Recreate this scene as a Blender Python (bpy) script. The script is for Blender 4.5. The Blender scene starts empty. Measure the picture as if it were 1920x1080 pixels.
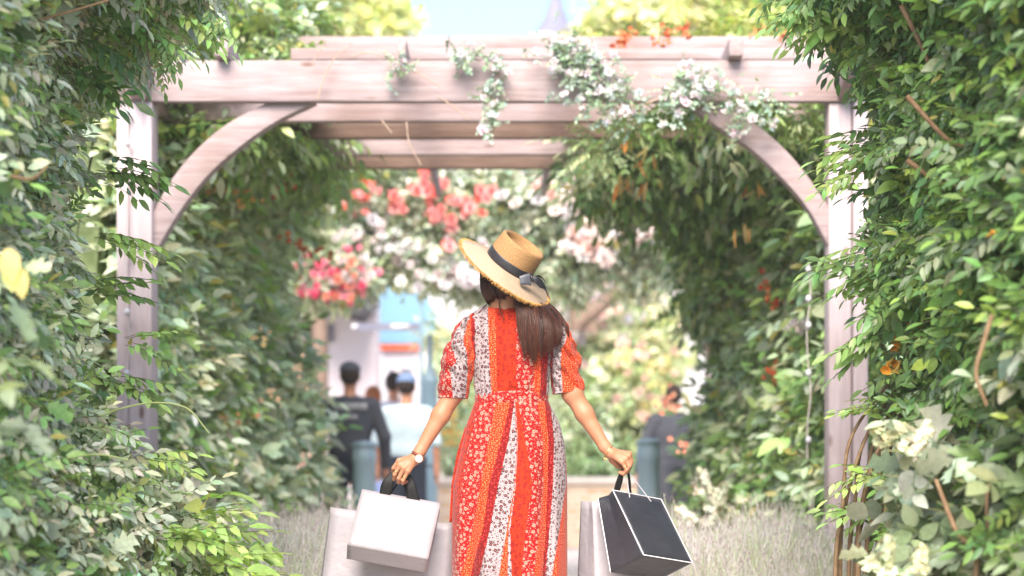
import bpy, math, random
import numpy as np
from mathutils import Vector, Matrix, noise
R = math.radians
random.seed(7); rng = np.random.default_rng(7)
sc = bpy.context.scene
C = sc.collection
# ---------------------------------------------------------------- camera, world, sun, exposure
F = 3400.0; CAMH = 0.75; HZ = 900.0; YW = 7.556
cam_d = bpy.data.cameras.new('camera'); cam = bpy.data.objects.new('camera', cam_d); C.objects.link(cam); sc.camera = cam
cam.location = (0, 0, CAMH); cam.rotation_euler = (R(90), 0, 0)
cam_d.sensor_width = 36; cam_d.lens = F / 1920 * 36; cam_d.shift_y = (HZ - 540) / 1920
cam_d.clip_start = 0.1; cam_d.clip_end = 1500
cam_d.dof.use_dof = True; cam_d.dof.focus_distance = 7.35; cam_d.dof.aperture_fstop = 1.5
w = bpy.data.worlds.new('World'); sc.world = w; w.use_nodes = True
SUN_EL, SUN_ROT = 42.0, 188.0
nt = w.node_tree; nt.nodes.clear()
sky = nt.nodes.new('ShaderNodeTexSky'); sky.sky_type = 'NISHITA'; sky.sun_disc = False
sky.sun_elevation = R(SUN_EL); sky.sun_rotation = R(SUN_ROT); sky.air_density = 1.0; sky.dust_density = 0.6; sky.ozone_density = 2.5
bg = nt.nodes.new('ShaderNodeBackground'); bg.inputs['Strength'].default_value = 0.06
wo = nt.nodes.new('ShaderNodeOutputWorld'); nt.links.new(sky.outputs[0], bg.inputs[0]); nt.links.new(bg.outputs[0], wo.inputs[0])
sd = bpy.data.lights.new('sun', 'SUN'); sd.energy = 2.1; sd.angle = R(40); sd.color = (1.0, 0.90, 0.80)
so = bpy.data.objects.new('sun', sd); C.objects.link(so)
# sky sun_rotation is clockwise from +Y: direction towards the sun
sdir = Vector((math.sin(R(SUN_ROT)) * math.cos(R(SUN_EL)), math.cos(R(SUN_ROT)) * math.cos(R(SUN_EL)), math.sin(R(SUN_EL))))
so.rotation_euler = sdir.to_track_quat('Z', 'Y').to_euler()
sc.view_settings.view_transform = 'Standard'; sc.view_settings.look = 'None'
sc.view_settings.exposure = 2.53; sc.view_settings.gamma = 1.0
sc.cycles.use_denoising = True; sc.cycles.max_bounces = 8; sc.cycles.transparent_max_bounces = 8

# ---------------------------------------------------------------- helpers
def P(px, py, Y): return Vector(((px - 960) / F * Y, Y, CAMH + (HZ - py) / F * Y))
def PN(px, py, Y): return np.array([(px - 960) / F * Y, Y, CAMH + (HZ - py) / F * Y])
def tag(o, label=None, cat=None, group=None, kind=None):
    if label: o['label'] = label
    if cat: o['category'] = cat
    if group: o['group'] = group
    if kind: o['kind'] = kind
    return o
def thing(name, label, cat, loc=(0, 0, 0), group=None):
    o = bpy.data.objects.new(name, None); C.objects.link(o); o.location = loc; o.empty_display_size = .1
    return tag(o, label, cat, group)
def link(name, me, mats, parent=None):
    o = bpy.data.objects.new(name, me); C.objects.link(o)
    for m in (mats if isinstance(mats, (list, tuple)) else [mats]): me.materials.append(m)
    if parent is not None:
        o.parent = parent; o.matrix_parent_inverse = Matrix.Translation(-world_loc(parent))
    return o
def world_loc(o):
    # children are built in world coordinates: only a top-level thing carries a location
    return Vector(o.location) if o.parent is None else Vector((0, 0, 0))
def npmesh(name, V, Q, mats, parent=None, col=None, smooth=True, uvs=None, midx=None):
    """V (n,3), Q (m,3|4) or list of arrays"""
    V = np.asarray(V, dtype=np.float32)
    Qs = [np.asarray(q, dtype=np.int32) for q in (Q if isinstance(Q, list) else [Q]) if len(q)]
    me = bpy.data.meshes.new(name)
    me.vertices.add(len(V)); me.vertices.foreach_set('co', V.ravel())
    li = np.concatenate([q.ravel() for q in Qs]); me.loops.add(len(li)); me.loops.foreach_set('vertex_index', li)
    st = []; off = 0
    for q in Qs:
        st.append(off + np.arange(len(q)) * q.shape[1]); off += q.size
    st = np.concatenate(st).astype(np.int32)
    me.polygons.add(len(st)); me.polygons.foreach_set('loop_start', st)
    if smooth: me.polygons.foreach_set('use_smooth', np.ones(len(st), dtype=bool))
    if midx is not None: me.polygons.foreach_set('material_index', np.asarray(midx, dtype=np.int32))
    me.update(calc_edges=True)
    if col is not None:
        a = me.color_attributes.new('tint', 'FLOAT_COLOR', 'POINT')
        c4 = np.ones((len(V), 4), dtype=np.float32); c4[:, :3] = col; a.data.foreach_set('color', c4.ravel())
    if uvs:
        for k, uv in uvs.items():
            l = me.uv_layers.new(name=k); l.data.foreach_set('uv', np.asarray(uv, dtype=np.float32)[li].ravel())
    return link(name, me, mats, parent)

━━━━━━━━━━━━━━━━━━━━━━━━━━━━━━

▶ _Stated task_:
All the lines above are to be given again exactly as they read, with the pictures removed.

▶ _The result_:
Recreate this scene as a Blender Python (bpy) script. The script is for Blender 4.5. The Blender scene starts empty. Measure the picture as if it were 1920x1080 pixels.
import bpy, math, random
import numpy as np
from mathutils import Vector, Matrix, noise
R = math.radians
random.seed(7); rng = np.random.default_rng(7)
sc = bpy.context.scene
C = sc.collection
# ---------------------------------------------------------------- camera, world, sun, exposure
F = 3400.0; CAMH = 0.75; HZ = 900.0; YW = 7.556
cam_d = bpy.data.cameras.new('camera'); cam = bpy.data.objects.new('camera', cam_d); C.objects.link(cam); sc.camera = cam
cam.location = (0, 0, CAMH); cam.rotation_euler = (R(90), 0, 0)
cam_d.sensor_width = 36; cam_d.lens = F / 1920 * 36; cam_d.shift_y = (HZ - 540) / 1920
cam_d.clip_start = 0.1; cam_d.clip_end = 1500
cam_d.dof.use_dof = True; cam_d.dof.focus_distance = 7.35; cam_d.dof.aperture_fstop = 1.5
w = bpy.data.worlds.new('World'); sc.world = w; w.use_nodes = True
SUN_EL, SUN_ROT = 42.0, 188.0
nt = w.node_tree; nt.nodes.clear()
sky = nt.nodes.new('ShaderNodeTexSky'); sky.sky_type = 'NISHITA'; sky.sun_disc = False
sky.sun_elevation = R(SUN_EL); sky.sun_rotation = R(SUN_ROT); sky.air_density = 1.0; sky.dust_density = 0.6; sky.ozone_density = 2.5
bg = nt.nodes.new('ShaderNodeBackground'); bg.inputs['Strength'].default_value = 0.06
wo = nt.nodes.new('ShaderNodeOutputWorld'); nt.links.new(sky.outputs[0], bg.inputs[0]); nt.links.new(bg.outputs[0], wo.inputs[0])
sd = bpy.data.lights.new('sun', 'SUN'); sd.energy = 2.1; sd.angle = R(40); sd.color = (1.0, 0.90, 0.80)
so = bpy.data.objects.new('sun', sd); C.objects.link(so)
# sky sun_rotation is clockwise from +Y: direction towards the sun
sdir = Vector((math.sin(R(SUN_ROT)) * math.cos(R(SUN_EL)), math.cos(R(SUN_ROT)) * math.cos(R(SUN_EL)), math.sin(R(SUN_EL))))
so.rotation_euler = sdir.to_track_quat('Z', 'Y').to_euler()
sc.view_settings.view_transform = 'Standard'; sc.view_settings.look = 'None'
sc.view_settings.exposure = 2.53; sc.view_settings.gamma = 1.0
sc.cycles.use_denoising = True; sc.cycles.max_bounces = 8; sc.cycles.transparent_max_bounces = 8

# ---------------------------------------------------------------- helpers
def P(px, py, Y): return Vector(((px - 960) / F * Y, Y, CAMH + (HZ - py) / F * Y))
def PN(px, py, Y): return np.array([(px - 960) / F * Y, Y, CAMH + (HZ - py) / F * Y])
def tag(o, label=None, cat=None, group=None, kind=None):
    if label: o['label'] = label
    if cat: o['category'] = cat
    if group: o['group'] = group
    if kind: o['kind'] = kind
    return o
def thing(name, label, cat, loc=(0, 0, 0), group=None):
    o = bpy.data.objects.new(name, None); C.objects.link(o); o.location = loc; o.empty_display_size = .1
    return tag(o, label, cat, group)
def link(name, me, mats, parent=None):
    o = bpy.data.objects.new(name, me); C.objects.link(o)
    for m in (mats if isinstance(mats, (list, tuple)) else [mats]): me.materials.append(m)
    if parent is not None:
        o.parent = parent; o.matrix_parent_inverse = Matrix.Translation(-world_loc(parent))
    return o
def world_loc(o):
    # children are built in world coordinates: only a top-level thing carries a location
    return Vector(o.location) if o.parent is None else Vector((0, 0, 0))
def npmesh(name, V, Q, mats, parent=None, col=None, smooth=True, uvs=None, midx=None):
    """V (n,3), Q (m,3|4) or list of arrays"""
    V = np.asarray(V, dtype=np.float32)
    Qs = [np.asarray(q, dtype=np.int32) for q in (Q if isinstance(Q, list) else [Q]) if len(q)]
    me = bpy.data.meshes.new(name)
    me.vertices.add(len(V)); me.vertices.foreach_set('co', V.ravel())
    li = np.concatenate([q.ravel() for q in Qs]); me.loops.add(len(li)); me.loops.foreach_set('vertex_index', li)
    st = []; off = 0
    for q in Qs:
        st.append(off + np.arange(len(q)) * q.shape[1]); off += q.size
    st = np.concatenate(st).astype(np.int32)
    me.polygons.add(len(st)); me.polygons.foreach_set('loop_start', st)
    if smooth: me.polygons.foreach_set('use_smooth', np.ones(len(st), dtype=bool))
    if midx is not None: me.polygons.foreach_set('material_index', np.asarray(midx, dtype=np.int32))
    me.update(calc_edges=True)
    if col is not None:
        a = me.color_attributes.new('tint', 'FLOAT_COLOR', 'POINT')
        c4 = np.ones((len(V), 4), dtype=np.float32); c4[:, :3] = col; a.data.foreach_set('color', c4.ravel())
    if uvs:
        for k, uv in uvs.items():
            l = me.uv_layers.new(name=k); l.data.foreach_set('uv', np.asarray(uv, dtype=np.float32)[li].ravel())
    return link(name, me, mats, parent)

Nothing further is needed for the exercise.